Non-Thermal Production of Dangerous Relics in the Early Universe
G. F. Giudice, A. Riotto, I. Tkachev
TL;DR
The paper demonstrates that non-thermal production of TeV-scale gravitational relics in the early Universe can be competitive with or exceed thermal production. It shows that scalar moduli can be produced by the expansion of spacetime, with a mass term $M_X^2 \approx m_X^2 + C_H H^2$, yielding a potentially large abundance unless $\xi$ is near 1/6 or $C_H$ is large, which can push the reheating bound down to around $100$ GeV. It also analyzes gravitino production, revealing that helicity-1/2 gravitinos can be efficiently generated after inflation, with yields that can exceed thermal expectations by several orders of magnitude in realistic inflation models.

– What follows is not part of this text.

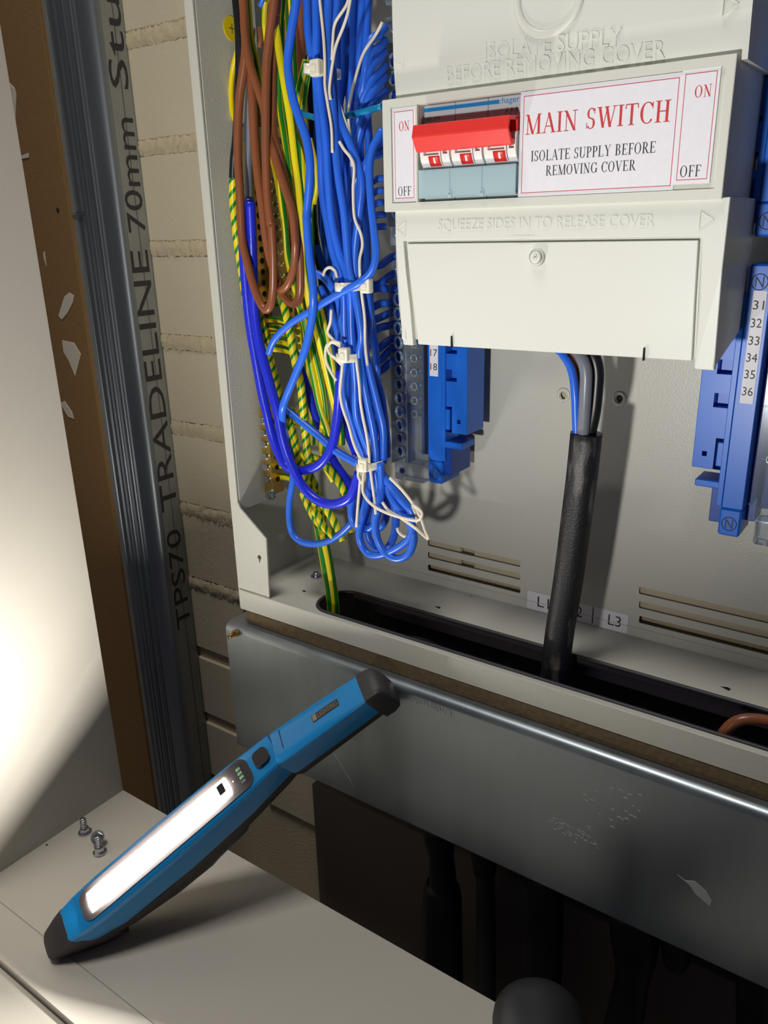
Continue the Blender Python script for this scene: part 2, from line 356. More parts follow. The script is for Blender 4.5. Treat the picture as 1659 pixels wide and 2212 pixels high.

Collectively, these results indicate that non-thermal cosmological production of gravitational relics must be incorporated into viable SUSY and string-inspired cosmologies, significantly impacting reheating and early-Universe constraints.
Abstract
Many models of supersymmetry breaking, in the context of either supergravity or superstring theories, predict the presence of particles with weak scale masses and Planck-suppressed couplings. Typical examples are the scalar moduli and the gravitino. Excessive production of such particles in the early Universe destroys the successful predictions of nucleosynthesis. In particular, the thermal production of these relics after inflation leads to a bound on the reheating temperature, T_{RH} < 10^9 GeV. In this paper we show that the non-thermal generation of these dangerous relics may be much more efficient than the thermal production after inflation. Scalar moduli fields may be copiously created by the classical gravitational effects on the vacuum state. Consequently, the new upper bound on the reheating temperature is shown to be, in some cases, as low as 100 GeV. We also study the non-thermal production of gravitinos in the early Universe, which can be extremely efficient and overcome the thermal production by several orders of magnitude, in realistic supersymmetric inflationary models.